Although AIG stockholders could have fared better if the company had filed for bankruptcy protection, other stakeholders – like AIG’s Wall Street counterparties in swaps and other transactions – would have fared worse. Those transactions would have been frozen in a bankruptcy rather than gradually unwound. Although that result could have posed systemic risk absent a broader federal bailout, it’s not clear that dismantling AIG was a better solution. Nor is it clear why, in designing a federal response to AIG’s short-term liquidity problem, some AIG stakeholders were prioritized over others. Questions have been posed, but answers have not yet been provided. I hope that we will hear some soon.

There is no doubt that AIG’s liquidity crisis required action, but the question is what kind of action.

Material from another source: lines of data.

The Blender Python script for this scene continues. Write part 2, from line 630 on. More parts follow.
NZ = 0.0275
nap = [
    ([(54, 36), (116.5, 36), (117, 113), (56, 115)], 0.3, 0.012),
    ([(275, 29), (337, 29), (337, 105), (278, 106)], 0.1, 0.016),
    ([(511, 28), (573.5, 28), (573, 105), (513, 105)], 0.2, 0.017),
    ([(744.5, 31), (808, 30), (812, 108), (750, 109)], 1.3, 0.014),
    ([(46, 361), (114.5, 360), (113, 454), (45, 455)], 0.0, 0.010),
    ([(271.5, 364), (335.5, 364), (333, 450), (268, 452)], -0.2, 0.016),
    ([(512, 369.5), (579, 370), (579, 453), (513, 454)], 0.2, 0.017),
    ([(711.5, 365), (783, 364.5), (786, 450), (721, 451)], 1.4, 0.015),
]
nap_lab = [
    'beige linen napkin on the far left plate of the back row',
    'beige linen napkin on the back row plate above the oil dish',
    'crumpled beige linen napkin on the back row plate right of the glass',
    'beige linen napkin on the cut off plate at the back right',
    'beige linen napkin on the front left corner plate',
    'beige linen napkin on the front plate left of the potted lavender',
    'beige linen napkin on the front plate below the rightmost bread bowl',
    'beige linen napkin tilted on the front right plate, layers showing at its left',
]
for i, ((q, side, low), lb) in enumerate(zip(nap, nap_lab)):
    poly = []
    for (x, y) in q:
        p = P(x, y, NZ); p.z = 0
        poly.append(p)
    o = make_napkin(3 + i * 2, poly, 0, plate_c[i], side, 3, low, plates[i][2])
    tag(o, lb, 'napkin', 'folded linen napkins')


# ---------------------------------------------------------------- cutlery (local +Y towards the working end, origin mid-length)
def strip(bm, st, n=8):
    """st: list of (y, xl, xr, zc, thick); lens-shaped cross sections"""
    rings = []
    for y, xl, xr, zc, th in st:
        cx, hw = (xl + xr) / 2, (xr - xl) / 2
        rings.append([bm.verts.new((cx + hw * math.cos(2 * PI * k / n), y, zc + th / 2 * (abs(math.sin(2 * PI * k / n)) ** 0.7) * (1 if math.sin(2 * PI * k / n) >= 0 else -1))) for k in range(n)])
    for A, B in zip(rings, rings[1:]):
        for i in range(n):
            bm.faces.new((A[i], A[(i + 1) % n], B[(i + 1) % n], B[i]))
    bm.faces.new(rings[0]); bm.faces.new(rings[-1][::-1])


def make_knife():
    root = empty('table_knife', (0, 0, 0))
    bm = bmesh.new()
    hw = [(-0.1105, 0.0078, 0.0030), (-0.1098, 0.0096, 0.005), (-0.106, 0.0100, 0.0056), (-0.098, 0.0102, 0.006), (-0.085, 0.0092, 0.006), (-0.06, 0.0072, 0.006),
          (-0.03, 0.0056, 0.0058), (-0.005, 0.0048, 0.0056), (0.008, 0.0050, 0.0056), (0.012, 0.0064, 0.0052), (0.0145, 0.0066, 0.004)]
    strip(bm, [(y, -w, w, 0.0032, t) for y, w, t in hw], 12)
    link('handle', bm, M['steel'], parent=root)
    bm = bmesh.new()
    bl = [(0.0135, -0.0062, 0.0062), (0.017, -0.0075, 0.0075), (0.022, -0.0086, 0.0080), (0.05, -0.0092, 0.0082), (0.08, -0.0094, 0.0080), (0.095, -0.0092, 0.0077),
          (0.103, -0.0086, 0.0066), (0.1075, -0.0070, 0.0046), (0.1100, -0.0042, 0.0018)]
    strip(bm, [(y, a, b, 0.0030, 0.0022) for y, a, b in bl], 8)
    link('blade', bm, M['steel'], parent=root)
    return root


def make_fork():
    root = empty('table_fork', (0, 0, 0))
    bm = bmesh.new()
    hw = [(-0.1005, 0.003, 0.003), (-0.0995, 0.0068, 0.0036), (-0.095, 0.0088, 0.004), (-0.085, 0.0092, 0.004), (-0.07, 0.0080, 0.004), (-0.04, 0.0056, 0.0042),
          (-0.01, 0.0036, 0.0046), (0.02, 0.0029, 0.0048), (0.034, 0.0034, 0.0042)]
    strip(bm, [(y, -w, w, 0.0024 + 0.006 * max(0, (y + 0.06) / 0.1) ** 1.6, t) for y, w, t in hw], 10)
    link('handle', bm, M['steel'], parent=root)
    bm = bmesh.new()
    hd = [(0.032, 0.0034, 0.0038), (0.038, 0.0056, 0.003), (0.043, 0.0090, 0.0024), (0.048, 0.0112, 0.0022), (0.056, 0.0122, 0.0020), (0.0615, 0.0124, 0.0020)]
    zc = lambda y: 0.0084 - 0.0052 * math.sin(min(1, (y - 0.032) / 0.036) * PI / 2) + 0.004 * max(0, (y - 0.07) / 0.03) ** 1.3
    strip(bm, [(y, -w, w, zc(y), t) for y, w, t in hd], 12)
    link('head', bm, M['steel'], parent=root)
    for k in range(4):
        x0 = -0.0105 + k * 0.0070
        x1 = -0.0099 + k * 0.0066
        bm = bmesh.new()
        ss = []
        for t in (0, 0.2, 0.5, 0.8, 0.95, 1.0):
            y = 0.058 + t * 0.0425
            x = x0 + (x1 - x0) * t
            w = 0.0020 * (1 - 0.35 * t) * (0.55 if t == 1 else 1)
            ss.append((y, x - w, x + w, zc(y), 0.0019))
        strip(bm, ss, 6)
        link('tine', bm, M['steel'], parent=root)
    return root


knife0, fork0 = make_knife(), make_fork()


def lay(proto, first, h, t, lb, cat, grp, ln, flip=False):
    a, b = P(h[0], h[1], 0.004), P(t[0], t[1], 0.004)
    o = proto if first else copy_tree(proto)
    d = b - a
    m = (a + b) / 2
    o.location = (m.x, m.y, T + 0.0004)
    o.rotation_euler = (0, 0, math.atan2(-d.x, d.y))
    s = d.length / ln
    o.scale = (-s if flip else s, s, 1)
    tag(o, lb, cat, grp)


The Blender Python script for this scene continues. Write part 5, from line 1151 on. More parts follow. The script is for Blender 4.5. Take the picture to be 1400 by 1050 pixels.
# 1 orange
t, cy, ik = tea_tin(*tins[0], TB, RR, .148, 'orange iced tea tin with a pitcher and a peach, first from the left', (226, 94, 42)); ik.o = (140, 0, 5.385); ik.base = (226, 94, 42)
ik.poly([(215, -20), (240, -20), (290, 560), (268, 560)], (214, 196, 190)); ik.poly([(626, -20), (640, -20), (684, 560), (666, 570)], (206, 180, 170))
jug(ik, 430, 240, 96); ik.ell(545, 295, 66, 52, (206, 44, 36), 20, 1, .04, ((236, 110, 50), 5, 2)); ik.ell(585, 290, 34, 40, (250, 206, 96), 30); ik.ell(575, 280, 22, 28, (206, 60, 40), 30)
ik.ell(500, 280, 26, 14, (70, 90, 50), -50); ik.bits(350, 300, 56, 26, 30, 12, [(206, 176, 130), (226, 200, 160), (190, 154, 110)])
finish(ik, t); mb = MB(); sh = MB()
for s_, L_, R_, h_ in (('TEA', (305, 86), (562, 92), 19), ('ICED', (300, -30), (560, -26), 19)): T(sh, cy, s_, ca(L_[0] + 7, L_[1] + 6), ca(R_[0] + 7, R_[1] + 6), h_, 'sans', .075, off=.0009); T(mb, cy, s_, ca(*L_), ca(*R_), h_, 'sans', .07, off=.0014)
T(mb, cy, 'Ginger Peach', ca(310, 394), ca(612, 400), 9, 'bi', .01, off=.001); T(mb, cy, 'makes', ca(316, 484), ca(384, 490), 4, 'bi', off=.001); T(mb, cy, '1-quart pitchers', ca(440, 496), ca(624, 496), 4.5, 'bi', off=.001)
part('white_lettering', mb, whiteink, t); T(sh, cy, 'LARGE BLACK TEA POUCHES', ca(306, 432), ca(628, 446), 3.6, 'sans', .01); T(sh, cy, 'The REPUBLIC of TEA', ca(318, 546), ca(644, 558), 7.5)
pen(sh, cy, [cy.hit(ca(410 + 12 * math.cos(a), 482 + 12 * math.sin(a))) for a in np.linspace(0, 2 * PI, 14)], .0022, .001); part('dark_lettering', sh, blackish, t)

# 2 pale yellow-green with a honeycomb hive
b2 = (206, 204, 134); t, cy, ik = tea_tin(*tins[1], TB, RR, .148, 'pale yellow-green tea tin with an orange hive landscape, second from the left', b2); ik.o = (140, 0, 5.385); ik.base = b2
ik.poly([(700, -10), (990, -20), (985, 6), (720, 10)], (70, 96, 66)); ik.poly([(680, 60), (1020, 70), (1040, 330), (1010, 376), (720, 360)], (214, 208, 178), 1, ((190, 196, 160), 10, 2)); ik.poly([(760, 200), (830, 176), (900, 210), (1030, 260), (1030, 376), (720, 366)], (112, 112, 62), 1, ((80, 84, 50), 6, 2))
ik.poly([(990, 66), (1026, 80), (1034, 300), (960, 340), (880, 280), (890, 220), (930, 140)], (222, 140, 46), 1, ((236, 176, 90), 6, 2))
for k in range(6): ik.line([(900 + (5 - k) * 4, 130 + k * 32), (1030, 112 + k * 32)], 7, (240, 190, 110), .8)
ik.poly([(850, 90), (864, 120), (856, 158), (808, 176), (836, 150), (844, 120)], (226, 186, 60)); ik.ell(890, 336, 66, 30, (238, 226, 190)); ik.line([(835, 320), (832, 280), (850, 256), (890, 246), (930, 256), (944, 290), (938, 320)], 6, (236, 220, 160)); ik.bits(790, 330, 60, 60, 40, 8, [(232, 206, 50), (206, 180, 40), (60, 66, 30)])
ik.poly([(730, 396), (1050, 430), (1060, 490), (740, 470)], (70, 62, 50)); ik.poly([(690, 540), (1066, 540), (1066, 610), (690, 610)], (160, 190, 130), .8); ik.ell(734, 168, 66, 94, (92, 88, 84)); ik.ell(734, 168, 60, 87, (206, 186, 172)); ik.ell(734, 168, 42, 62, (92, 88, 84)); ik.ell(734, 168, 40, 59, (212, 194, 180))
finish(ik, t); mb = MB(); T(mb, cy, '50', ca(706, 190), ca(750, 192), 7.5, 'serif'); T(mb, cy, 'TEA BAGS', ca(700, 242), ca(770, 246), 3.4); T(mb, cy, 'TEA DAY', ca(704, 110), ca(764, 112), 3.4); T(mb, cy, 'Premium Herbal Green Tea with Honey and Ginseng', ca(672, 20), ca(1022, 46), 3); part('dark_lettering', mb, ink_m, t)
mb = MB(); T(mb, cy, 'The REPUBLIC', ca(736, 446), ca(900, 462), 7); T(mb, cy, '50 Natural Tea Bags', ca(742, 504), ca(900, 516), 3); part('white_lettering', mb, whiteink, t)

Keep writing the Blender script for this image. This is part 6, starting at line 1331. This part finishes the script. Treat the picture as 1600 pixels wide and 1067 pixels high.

The role and functioning of the ratings agencies needs to be carefully re-examined, and earlier changes to mark-to-market accounting rules and short selling regulations now being amended would have mitigated AIG’s liquidity problems and, I believe, would have resulted in different outcomes. AIG would not have been nationalized and would not be in the process of substantial liquidation. Thousands of jobs would have been saved, and America’s premier global insurer would be intact.

It was not necessary to design a program that both wipes out millions of stockholders and effectively precludes private sector solutions to AIG’s manageable problems. As a general matter, public policy solutions should protect ordinary Americans and encourage private sector solutions to private sector problems. I will continue to work toward that goal, and I hope that Congress will too.